Os movimentos criticam
ainda recentes decisões da Justiça do Pará, que estaria proferindo “sentenças
em áreas públicas federais e estaduais, áreas objeto de grilagem, áreas que não
cumprem com a função social, áreas em processo de aquisição pelo INCRA”. Segundo
a nota, há 40 liminares para serem cumpridas no sudeste do Pará, envolvendo
quase 10 mil famílias.
Procurado, o Tribunal
de Justiça do Pará (TJPA) não respondeu aos questionamentos da reportagem.
• ‘Aqui não tem assassino não’
O delegado da DECA,
Antônio Mororó, responsável pela operação policial, classifica as acusações dos
movimentos sociais de levianas. “Aqui não tem assassino não”, reagiu, ao ser
informado das denúncias dos movimentos sociais.
Mororó negou que os
presos tenham sido torturados, disse que os policiais reagiram aos tiros e que
os depoimentos colhidos sustentam a hipótese investigada pela polícia da
atuação de uma organização criminosa no acampamento.
“Tenho vários minutos
de vídeo, desses caras ostensivamente armados, usando balaclavas e
patrulhando”, detalha.

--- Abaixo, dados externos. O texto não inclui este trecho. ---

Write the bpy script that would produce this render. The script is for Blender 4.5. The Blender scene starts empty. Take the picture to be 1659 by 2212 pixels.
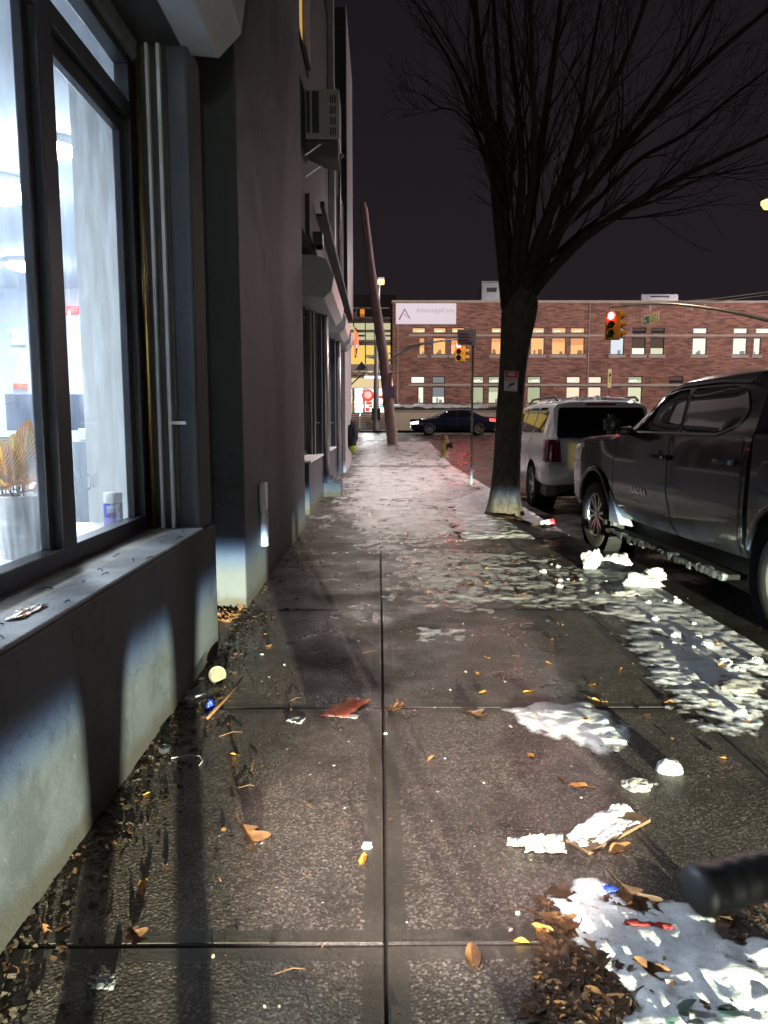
import bpy, bmesh, math, random
from mathutils import Vector, Matrix, noise, bvhtree
from mathutils.geometry import delaunay_2d_cdt
random.seed(7)
R = math.radians
sc = bpy.context.scene
C = sc.collection
V = Vector

# ------------------------------------------------------------ camera geometry
F_PX = 1598.5; CX, CY = 829.5, 1106.0
PITCH = math.atan((CY-913)/F_PX); YAW = math.atan(11.5/F_PX)
EYE = V((0, 0, 1.4))
_F = V((math.sin(YAW)*math.cos(PITCH), math.cos(YAW)*math.cos(PITCH), -math.sin(PITCH)))
_R = V((math.cos(YAW), -math.sin(YAW), 0)); _U = _R.cross(_F)

def ray(px, py): return _F + _R*((px-CX)/F_PX) + _U*(-(py-CY)/F_PX)
def on(px, py, ax, v):
    d = ray(px, py); return EYE + d*((v-EYE[ax])/d[ax])
def P(px, py, D): return on(px, py, 1, D)      # point standing at depth D
def G(px, py, z=0.0): return on(px, py, 2, z)  # point on the level ground
def gz(y): return min(max(0.0, (y-24.0)*0.0455), 0.9)

# ------------------------------------------------------------ materials
class NT:
    def __init__(s, name):
        s.m = bpy.data.materials.new(name); s.m.use_nodes = True
        s.t = s.m.node_tree; s.t.nodes.clear()
        s.out = s.n('ShaderNodeOutputMaterial')
    def n(s, kind, **kw):
        x = s.t.nodes.new(kind)
        for k, v in kw.items():
            if k.startswith('i_'):
                key = k[2:]; key = int(key) if key.isdigit() else key.replace('_', ' ')
                x.inputs[key].default_value = v
            else: setattr(x, k, v)
        return x
    def l(s, a, b): s.t.links.new(a, b)
    def coord(s, which='Object', scale=(1, 1, 1)):
        tc = s.n('ShaderNodeTexCoord'); mp = s.n('ShaderNodeMapping'); mp.inputs['Scale'].default_value = scale
        s.l(tc.outputs[which], mp.inputs['Vector']); return mp.outputs['Vector']
    def noise(s, vec, scale=5, detail=4, rough=.55):
        x = s.n('ShaderNodeTexNoise', i_Scale=scale, i_Detail=detail, i_Roughness=rough); s.l(vec, x.inputs['Vector']); return x.outputs['Fac']
    def vor(s, vec, scale=5, out='Distance'):
        x = s.n('ShaderNodeTexVoronoi', i_Scale=scale); s.l(vec, x.inputs['Vector']); return x.outputs[out]
    def ramp(s, fac, stops):
        r = s.n('ShaderNodeValToRGB'); e = r.color_ramp.elements
        while len(e) < len(stops): e.new(.5)
        for q, (p, c) in zip(e, stops):
            q.position = p; q.color = (c, c, c, 1) if isinstance(c, (int, float)) else tuple(c)+(1,)
        s.l(fac, r.inputs['Fac']); return r.outputs['Color']
    def mix(s, fac, a, b, mode='MIX'):
        x = s.n('ShaderNodeMix', data_type='RGBA', blend_type=mode)
        for i, v in ((0, fac), (6, a), (7, b)):
            if hasattr(v, 'is_output'): s.l(v, x.inputs[i])
            elif isinstance(v, (int, float)) and i: x.inputs[i].default_value = (v, v, v, 1)
            elif i: x.inputs[i].default_value = tuple(v)+(1,)
            else: x.inputs[i].default_value = v
        return x.outputs[2]
    def math(s, op, a, b=0.0):
        x = s.n('ShaderNodeMath', operation=op)
        for i, v in ((0, a), (1, b)):
            if hasattr(v, 'is_output'): s.l(v, x.inputs[i])
            else: x.inputs[i].default_value = v
        return x.outputs[0]
    def bump(s, h, strength=.3, dist=.01, prev=None):
        b = s.n('ShaderNodeBump', i_Strength=strength, i_Distance=dist); s.l(h, b.inputs['Height'])
        if prev: s.l(prev, b.inputs['Normal'])
        return b.outputs['Normal']
    def bsdf(s, color=(.5, .5, .5), rough=.6, metal=0.0, spec=.5, coat=0.0, normal=None, emit=None, estr=0.0):
        b = s.n('ShaderNodeBsdfPrincipled', i_Metallic=metal); b.inputs['Specular IOR Level'].default_value = spec
        b.inputs['Coat Weight'].default_value = coat; b.inputs['Coat Roughness'].default_value = .05
        if hasattr(color, 'is_output'): s.l(color, b.inputs['Base Color'])
        else: b.inputs['Base Color'].default_value = tuple(color)+(1,)
        if hasattr(rough, 'is_output'): s.l(rough, b.inputs['Roughness'])
        else: b.inputs['Roughness'].default_value = rough
        if normal: s.l(normal, b.inputs['Normal'])
        if emit:
            b.inputs['Emission Color'].default_value = tuple(emit)+(1,); b.inputs['Emission Strength'].default_value = estr
        s.l(b.outputs[0], s.out.inputs[0]); return b

def mat(name, c1, c2=None, rough=.6, metal=0.0, vscale=4, bump=0.0, bscale=60, spec=.5, coat=0.0, emit=None, estr=0.0, stretch=(1, 1, 1), rvar=0.0):
    t = NT(name); v = t.coord('Object', stretch)
    col = c1; nrm = None; r = rough
    if c2:
        f = t.ramp(t.noise(v, vscale, 6, .62), [(.36, 0.0), (.64, 1.0)]); col = t.mix(f, c1, c2)
        if rvar: r = t.ramp(t.noise(v, vscale*1.7, 4), [(.35, max(.03, rough-rvar)), (.65, min(1, rough+rvar))])
    if bump: nrm = t.bump(t.noise(v, bscale, 5, .65), bump, .01)
    t.bsdf(col, r, metal, spec, coat, nrm, emit, estr); return t.m

def emis(name, c, s):
    t = NT(name); e = t.n('ShaderNodeEmission', i_Strength=s); e.inputs[0].default_value = tuple(c)+(1,)
    t.l(e.outputs[0], t.out.inputs[0]); return t.m

def glass_mat(name, tint=(.9, .93, .95), rough=.02, grime=.04):
    t = NT(name); v = t.coord('Object')
    tr = t.n('ShaderNodeBsdfTransparent'); tr.inputs[0].default_value = tuple(tint)+(1,)
    gl = t.n('ShaderNodeBsdfGlossy', i_Roughness=rough); gl.inputs[0].default_value = (.9, .9, .9, 1)
    df = t.n('ShaderNodeBsdfTranslucent'); df.inputs[0].default_value = (.85, .9, .95, 1)
    lw = t.n('ShaderNodeLayerWeight', i_Blend=.5)
    fr = t.math('ADD', t.math('MULTIPLY', t.math('POWER', lw.outputs['Facing'], 4.0), .45), .03)
    m = t.n('ShaderNodeMixShader'); t.l(fr, m.inputs[0]); t.l(tr.outputs[0], m.inputs[1]); t.l(gl.outputs[0], m.inputs[2])
    g = t.ramp(t.noise(t.coord('Object', (1, 2, .6)), 4, 6, .7), [(.45, grime*.3), (.75, grime*2)])
    m2 = t.n('ShaderNodeMixShader'); t.l(g, m2.inputs[0]); t.l(m.outputs[0], m2.inputs[1]); t.l(df.outputs[0], m2.inputs[2])
    t.l(m2.outputs[0], t.out.inputs[0]); return t.m

def concrete(name, c1, c2, speck, agg=1.0, wet=.5):
    t = NT(name); v = t.coord('Object')
    big = t.noise(v, .9, 5, .6); mid = t.noise(v, 7, 6, .65)
    base = t.mix(t.ramp(big, [(.35, 0.0), (.65, 1.0)]), c1, c2)
    base = t.mix(t.ramp(mid, [(.3, .0), (.75, .55)]), base, tuple(x*.45 for x in c1))
    cell = t.vor(v, 150, 'Color'); sp = t.ramp(cell, [(.0, 0.0), (.55, 0.0), (.92, 1.0)])
    base = t.mix(t.math('MULTIPLY', sp, .7*agg), base, speck)
    dots = t.ramp(t.vor(v, 62), [(.03, 1.0), (.16, 0.0)])
    keep = t.ramp(t.vor(v, 62, 'Color'), [(.72, 0.0), (.8, 1.0)])
    base = t.mix(t.math('MULTIPLY', t.math('MULTIPLY', dots, keep), .6*agg), base, tuple(min(1, x*1.7) for x in speck))
    at = t.n('ShaderNodeAttribute', attribute_name='tone'); tf = t.math('ADD', at.outputs['Fac'], t.math('LESS_THAN', at.outputs['Fac'], .01))
    base = t.mix(1.0, base, tf, 'MULTIPLY')
    gum = t.ramp(t.vor(v, 3.1), [(.035, .8), (.06, 0.0)]); base = t.mix(t.math('MULTIPLY', gum, t.ramp(t.vor(v, 3.1, 'Color'), [(.45, 0.0), (.5, 1.0)])), base, (.02, .018, .017))
    stain = t.ramp(t.noise(v, 2.3, 7, .7), [(.46, 0.0), (.70, .85)])
    base = t.mix(stain, base, (.028, .024, .02))
    rr = t.ramp(t.noise(v, 1.6, 6, .65), [(.36, .60-.42*wet), (.66, .72)])
    n1 = t.bump(t.noise(v, 9, 5, .6), .35, .012)
    n2 = t.bump(t.vor(v, 110), .38*agg, .006, n1)
    n3 = t.bump(t.noise(v, 260, 3, .6), .35, .003, n2)
    t.bsdf(base, rr, 0, .5, 0, n3); return t.m

def brick(name):
    t = NT(name); tc = t.n('ShaderNodeTexCoord'); sx = t.n('ShaderNodeSeparateXYZ'); cb = t.n('ShaderNodeCombineXYZ')
    t.l(tc.outputs['Object'], sx.inputs[0]); t.l(sx.outputs[0], cb.inputs[0]); t.l(sx.outputs[2], cb.inputs[1])
    b = t.n('ShaderNodeTexBrick', i_Scale=1.0); b.inputs['Brick Width'].default_value = .42; b.inputs['Row Height'].default_value = .1
    b.inputs['Mortar Size'].default_value = .008; b.inputs['Bias'].default_value = -.1
    b.inputs['Color1'].default_value = (.36, .165, .115, 1); b.inputs['Color2'].default_value = (.15, .065, .05, 1); b.inputs['Mortar'].default_value = (.30, .23, .20, 1)
    t.l(cb.outputs[0], b.inputs['Vector'])
    v2 = t.n('ShaderNodeMapping'); v2.inputs['Scale'].default_value = (1.2, 8, 1); t.l(cb.outputs[0], v2.inputs[0])
    f = t.ramp(t.noise(v2.outputs[0], 1.1, 6, .7), [(.3, .45), (.72, 1.5)])
    col = t.mix(1.0, b.outputs['Color'], f, 'MULTIPLY')
    v3 = t.coord('Object'); dirt = t.ramp(t.noise(v3, .35, 4), [(.3, .8), (.7, 1.12)])
    col = t.mix(1.0, col, dirt, 'MULTIPLY')
    t.bsdf(col, .85, 0, .3, 0, t.bump(b.outputs['Fac'], .4, -.01)); return t.m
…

Contudo, após a operação, os policiais não encontraram o
forte armamento descrito pelo delegado. Foram apreendidas sete espingardas
velhas e nenhum policial ficou ferido.
Segundo o delegado,
esse grupo cobrava taxas de R$ 1.400 dos sem-terra. “Um grupo extremamente
armado, que estava constrangendo outras pessoas, outros posseiros”, detalha. “O
objetivo da operação é defender o hipossuficiente (população mais vulnerável)”,
complementa
Para os movimentos
sociais, a alegação do delegado de que se tratava de uma operação para cumprir
mandados de prisão e de busca e apreensão era apenas um pretexto para: “cometer
uma sucessão de crimes”.
Os depoimentos citados
por Mororó, segundo avaliação dos movimentos sociais, não devem ser
considerados válidos, pois os presos teriam sido torturados e ameaçados. “Se
não confirmassem, com o cano de fuzil encostado no ouvido, eram ameaçados de
execução imediata”, afirmam os movimentos na nota.